EXERCISE INSTRUCTIONS: Repeat the records below exactly as they appear.

#### DATA SHOWN ####

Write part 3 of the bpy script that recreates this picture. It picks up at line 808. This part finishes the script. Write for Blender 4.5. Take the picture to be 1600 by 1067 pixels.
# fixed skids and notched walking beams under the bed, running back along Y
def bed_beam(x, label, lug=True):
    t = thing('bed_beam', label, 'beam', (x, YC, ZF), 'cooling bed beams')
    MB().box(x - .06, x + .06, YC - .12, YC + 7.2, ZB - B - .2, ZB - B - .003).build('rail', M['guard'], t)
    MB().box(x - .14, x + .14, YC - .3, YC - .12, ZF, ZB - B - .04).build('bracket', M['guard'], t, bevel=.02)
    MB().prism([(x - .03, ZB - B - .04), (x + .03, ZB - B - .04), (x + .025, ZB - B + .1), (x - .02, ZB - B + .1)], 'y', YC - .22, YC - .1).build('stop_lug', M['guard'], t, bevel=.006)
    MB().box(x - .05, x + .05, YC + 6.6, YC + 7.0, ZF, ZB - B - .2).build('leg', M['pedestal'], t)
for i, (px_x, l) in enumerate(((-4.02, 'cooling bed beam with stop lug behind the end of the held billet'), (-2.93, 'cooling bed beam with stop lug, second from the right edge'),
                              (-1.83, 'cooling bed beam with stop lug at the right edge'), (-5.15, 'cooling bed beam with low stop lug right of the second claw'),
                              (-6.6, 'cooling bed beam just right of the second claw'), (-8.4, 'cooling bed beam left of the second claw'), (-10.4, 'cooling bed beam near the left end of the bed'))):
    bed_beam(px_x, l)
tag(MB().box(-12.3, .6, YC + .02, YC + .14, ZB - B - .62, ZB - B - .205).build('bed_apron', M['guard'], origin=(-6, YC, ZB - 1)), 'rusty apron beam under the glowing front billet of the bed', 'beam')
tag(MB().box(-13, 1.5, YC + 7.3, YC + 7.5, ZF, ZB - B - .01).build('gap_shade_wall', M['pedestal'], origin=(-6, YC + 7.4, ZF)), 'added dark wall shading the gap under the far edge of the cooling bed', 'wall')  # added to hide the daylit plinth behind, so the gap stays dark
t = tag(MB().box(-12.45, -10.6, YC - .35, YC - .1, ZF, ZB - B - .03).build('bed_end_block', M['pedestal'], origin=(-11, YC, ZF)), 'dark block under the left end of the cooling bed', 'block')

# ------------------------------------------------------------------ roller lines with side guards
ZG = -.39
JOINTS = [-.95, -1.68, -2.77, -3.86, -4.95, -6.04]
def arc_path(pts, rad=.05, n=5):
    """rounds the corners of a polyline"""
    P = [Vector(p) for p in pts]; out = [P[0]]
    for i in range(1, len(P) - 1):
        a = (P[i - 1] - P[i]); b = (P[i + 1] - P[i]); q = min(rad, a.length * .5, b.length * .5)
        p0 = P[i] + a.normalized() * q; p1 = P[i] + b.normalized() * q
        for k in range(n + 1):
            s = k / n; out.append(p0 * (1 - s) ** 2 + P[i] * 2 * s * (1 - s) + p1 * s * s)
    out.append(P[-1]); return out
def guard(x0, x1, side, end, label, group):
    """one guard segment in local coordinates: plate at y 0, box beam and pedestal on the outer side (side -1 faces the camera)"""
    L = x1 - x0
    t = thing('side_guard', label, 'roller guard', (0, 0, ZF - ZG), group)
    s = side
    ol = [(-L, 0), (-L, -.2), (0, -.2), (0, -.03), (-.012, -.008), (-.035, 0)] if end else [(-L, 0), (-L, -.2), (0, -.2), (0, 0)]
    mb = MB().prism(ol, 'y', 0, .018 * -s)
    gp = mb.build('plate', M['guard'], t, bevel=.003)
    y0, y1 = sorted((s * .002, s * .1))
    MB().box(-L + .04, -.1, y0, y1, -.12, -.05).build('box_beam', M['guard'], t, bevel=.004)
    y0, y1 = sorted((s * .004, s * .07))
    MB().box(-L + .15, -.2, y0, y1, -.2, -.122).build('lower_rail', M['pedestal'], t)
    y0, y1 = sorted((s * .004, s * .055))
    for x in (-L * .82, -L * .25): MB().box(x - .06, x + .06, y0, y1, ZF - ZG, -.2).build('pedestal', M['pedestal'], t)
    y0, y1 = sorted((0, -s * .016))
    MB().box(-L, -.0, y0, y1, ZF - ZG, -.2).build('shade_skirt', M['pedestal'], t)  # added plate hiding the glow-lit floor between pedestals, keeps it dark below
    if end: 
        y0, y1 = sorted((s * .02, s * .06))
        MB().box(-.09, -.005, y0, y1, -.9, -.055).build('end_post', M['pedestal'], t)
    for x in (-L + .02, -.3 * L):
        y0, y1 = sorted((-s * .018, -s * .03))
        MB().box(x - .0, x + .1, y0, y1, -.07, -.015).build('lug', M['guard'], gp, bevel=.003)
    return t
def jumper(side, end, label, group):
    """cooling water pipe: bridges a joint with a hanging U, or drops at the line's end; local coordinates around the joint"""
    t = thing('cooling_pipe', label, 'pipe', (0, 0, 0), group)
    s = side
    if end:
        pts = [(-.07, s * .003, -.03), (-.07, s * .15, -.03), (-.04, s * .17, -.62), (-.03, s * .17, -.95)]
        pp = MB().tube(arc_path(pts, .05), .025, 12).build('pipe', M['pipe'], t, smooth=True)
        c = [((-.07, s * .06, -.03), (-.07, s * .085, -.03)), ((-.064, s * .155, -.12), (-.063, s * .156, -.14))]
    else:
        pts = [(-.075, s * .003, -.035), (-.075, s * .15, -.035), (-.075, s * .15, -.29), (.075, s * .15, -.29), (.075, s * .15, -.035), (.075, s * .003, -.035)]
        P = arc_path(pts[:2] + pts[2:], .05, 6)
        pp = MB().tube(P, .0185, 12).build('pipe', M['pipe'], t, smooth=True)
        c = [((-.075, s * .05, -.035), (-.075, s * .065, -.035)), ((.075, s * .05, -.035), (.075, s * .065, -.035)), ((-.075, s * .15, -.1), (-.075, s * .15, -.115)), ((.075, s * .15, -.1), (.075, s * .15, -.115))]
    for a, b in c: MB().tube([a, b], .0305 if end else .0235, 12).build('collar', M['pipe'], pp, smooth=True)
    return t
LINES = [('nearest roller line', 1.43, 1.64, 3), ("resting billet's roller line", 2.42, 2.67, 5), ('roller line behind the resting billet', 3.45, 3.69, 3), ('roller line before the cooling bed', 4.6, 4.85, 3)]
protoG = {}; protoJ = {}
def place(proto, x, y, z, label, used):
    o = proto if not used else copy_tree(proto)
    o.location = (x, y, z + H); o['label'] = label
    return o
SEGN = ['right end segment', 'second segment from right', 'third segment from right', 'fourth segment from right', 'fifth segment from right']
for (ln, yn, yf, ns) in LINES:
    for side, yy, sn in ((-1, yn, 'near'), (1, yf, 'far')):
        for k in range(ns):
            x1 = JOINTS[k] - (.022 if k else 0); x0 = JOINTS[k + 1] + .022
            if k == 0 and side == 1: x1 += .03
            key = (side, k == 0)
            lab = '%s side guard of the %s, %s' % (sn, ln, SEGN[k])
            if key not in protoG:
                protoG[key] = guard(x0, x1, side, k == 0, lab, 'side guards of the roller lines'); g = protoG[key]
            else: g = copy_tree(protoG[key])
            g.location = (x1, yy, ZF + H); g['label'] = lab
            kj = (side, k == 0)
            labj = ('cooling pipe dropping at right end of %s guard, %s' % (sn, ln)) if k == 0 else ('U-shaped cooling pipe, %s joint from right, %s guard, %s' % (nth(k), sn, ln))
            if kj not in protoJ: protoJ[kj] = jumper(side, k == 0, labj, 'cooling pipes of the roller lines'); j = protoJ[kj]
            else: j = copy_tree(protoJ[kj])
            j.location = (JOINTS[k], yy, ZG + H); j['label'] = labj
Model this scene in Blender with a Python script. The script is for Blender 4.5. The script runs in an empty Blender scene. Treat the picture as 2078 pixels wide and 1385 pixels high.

####

RESULT OF THE EXERCISE:
Write part 3 of the bpy script that recreates this picture. It picks up at line 808. This part finishes the script. Write for Blender 4.5. Take the picture to be 1600 by 1067 pixels.
# fixed skids and notched walking beams under the bed, running back along Y
def bed_beam(x, label, lug=True):
    t = thing('bed_beam', label, 'beam', (x, YC, ZF), 'cooling bed beams')
    MB().box(x - .06, x + .06, YC - .12, YC + 7.2, ZB - B - .2, ZB - B - .003).build('rail', M['guard'], t)
    MB().box(x - .14, x + .14, YC - .3, YC - .12, ZF, ZB - B - .04).build('bracket', M['guard'], t, bevel=.02)
    MB().prism([(x - .03, ZB - B - .04), (x + .03, ZB - B - .04), (x + .025, ZB - B + .1), (x - .02, ZB - B + .1)], 'y', YC - .22, YC - .1).build('stop_lug', M['guard'], t, bevel=.006)
    MB().box(x - .05, x + .05, YC + 6.6, YC + 7.0, ZF, ZB - B - .2).build('leg', M['pedestal'], t)
for i, (px_x, l) in enumerate(((-4.02, 'cooling bed beam with stop lug behind the end of the held billet'), (-2.93, 'cooling bed beam with stop lug, second from the right edge'),
                              (-1.83, 'cooling bed beam with stop lug at the right edge'), (-5.15, 'cooling bed beam with low stop lug right of the second claw'),
                              (-6.6, 'cooling bed beam just right of the second claw'), (-8.4, 'cooling bed beam left of the second claw'), (-10.4, 'cooling bed beam near the left end of the bed'))):
    bed_beam(px_x, l)
tag(MB().box(-12.3, .6, YC + .02, YC + .14, ZB - B - .62, ZB - B - .205).build('bed_apron', M['guard'], origin=(-6, YC, ZB - 1)), 'rusty apron beam under the glowing front billet of the bed', 'beam')
tag(MB().box(-13, 1.5, YC + 7.3, YC + 7.5, ZF, ZB - B - .01).build('gap_shade_wall', M['pedestal'], origin=(-6, YC + 7.4, ZF)), 'added dark wall shading the gap under the far edge of the cooling bed', 'wall')  # added to hide the daylit plinth behind, so the gap stays dark
t = tag(MB().box(-12.45, -10.6, YC - .35, YC - .1, ZF, ZB - B - .03).build('bed_end_block', M['pedestal'], origin=(-11, YC, ZF)), 'dark block under the left end of the cooling bed', 'block')

# ------------------------------------------------------------------ roller lines with side guards
ZG = -.39
JOINTS = [-.95, -1.68, -2.77, -3.86, -4.95, -6.04]
def arc_path(pts, rad=.05, n=5):
    """rounds the corners of a polyline"""
    P = [Vector(p) for p in pts]; out = [P[0]]
    for i in range(1, len(P) - 1):
        a = (P[i - 1] - P[i]); b = (P[i + 1] - P[i]); q = min(rad, a.length * .5, b.length * .5)
        p0 = P[i] + a.normalized() * q; p1 = P[i] + b.normalized() * q
        for k in range(n + 1):
            s = k / n; out.append(p0 * (1 - s) ** 2 + P[i] * 2 * s * (1 - s) + p1 * s * s)
    out.append(P[-1]); return out
def guard(x0, x1, side, end, label, group):
    """one guard segment in local coordinates: plate at y 0, box beam and pedestal on the outer side (side -1 faces the camera)"""
    L = x1 - x0
    t = thing('side_guard', label, 'roller guard', (0, 0, ZF - ZG), group)
    s = side
    ol = [(-L, 0), (-L, -.2), (0, -.2), (0, -.03), (-.012, -.008), (-.035, 0)] if end else [(-L, 0), (-L, -.2), (0, -.2), (0, 0)]
    mb = MB().prism(ol, 'y', 0, .018 * -s)
    gp = mb.build('plate', M['guard'], t, bevel=.003)
    y0, y1 = sorted((s * .002, s * .1))
    MB().box(-L + .04, -.1, y0, y1, -.12, -.05).build('box_beam', M['guard'], t, bevel=.004)
    y0, y1 = sorted((s * .004, s * .07))
    MB().box(-L + .15, -.2, y0, y1, -.2, -.122).build('lower_rail', M['pedestal'], t)
    y0, y1 = sorted((s * .004, s * .055))
    for x in (-L * .82, -L * .25): MB().box(x - .06, x + .06, y0, y1, ZF - ZG, -.2).build('pedestal', M['pedestal'], t)
    y0, y1 = sorted((0, -s * .016))
    MB().box(-L, -.0, y0, y1, ZF - ZG, -.2).build('shade_skirt', M['pedestal'], t)  # added plate hiding the glow-lit floor between pedestals, keeps it dark below
    if end: 
        y0, y1 = sorted((s * .02, s * .06))
        MB().box(-.09, -.005, y0, y1, -.9, -.055).build('end_post', M['pedestal'], t)
    for x in (-L + .02, -.3 * L):
        y0, y1 = sorted((-s * .018, -s * .03))
        MB().box(x - .0, x + .1, y0, y1, -.07, -.015).build('lug', M['guard'], gp, bevel=.003)
    return t
def jumper(side, end, label, group):
    """cooling water pipe: bridges a joint with a hanging U, or drops at the line's end; local coordinates around the joint"""
    t = thing('cooling_pipe', label, 'pipe', (0, 0, 0), group)
    s = side
    if end:
        pts = [(-.07, s * .003, -.03), (-.07, s * .15, -.03), (-.04, s * .17, -.62), (-.03, s * .17, -.95)]
        pp = MB().tube(arc_path(pts, .05), .025, 12).build('pipe', M['pipe'], t, smooth=True)
        c = [((-.07, s * .06, -.03), (-.07, s * .085, -.03)), ((-.064, s * .155, -.12), (-.063, s * .156, -.14))]
    else:
        pts = [(-.075, s * .003, -.035), (-.075, s * .15, -.035), (-.075, s * .15, -.29), (.075, s * .15, -.29), (.075, s * .15, -.035), (.075, s * .003, -.035)]
        P = arc_path(pts[:2] + pts[2:], .05, 6)
        pp = MB().tube(P, .0185, 12).build('pipe', M['pipe'], t, smooth=True)
        c = [((-.075, s * .05, -.035), (-.075, s * .065, -.035)), ((.075, s * .05, -.035), (.075, s * .065, -.035)), ((-.075, s * .15, -.1), (-.075, s * .15, -.115)), ((.075, s * .15, -.1), (.075, s * .15, -.115))]
    for a, b in c: MB().tube([a, b], .0305 if end else .0235, 12).build('collar', M['pipe'], pp, smooth=True)
    return t
LINES = [('nearest roller line', 1.43, 1.64, 3), ("resting billet's roller line", 2.42, 2.67, 5), ('roller line behind the resting billet', 3.45, 3.69, 3), ('roller line before the cooling bed', 4.6, 4.85, 3)]
protoG = {}; protoJ = {}
def place(proto, x, y, z, label, used):
    o = proto if not used else copy_tree(proto)
    o.location = (x, y, z + H); o['label'] = label
    return o
SEGN = ['right end segment', 'second segment from right', 'third segment from right', 'fourth segment from right', 'fifth segment from right']
for (ln, yn, yf, ns) in LINES:
    for side, yy, sn in ((-1, yn, 'near'), (1, yf, 'far')):
        for k in range(ns):
            x1 = JOINTS[k] - (.022 if k else 0); x0 = JOINTS[k + 1] + .022
            if k == 0 and side == 1: x1 += .03
            key = (side, k == 0)
            lab = '%s side guard of the %s, %s' % (sn, ln, SEGN[k])
            if key not in protoG:
                protoG[key] = guard(x0, x1, side, k == 0, lab, 'side guards of the roller lines'); g = protoG[key]
            else: g = copy_tree(protoG[key])
            g.location = (x1, yy, ZF + H); g['label'] = lab
            kj = (side, k == 0)
            labj = ('cooling pipe dropping at right end of %s guard, %s' % (sn, ln)) if k == 0 else ('U-shaped cooling pipe, %s joint from right, %s guard, %s' % (nth(k), sn, ln))
            if kj not in protoJ: protoJ[kj] = jumper(side, k == 0, labj, 'cooling pipes of the roller lines'); j = protoJ[kj]
            else: j = copy_tree(protoJ[kj])
            j.location = (JOINTS[k], yy, ZG + H); j['label'] = labj
Model this scene in Blender with a Python script. The script is for Blender 4.5. The script runs in an empty Blender scene. Treat the picture as 2078 pixels wide and 1385 pixels high.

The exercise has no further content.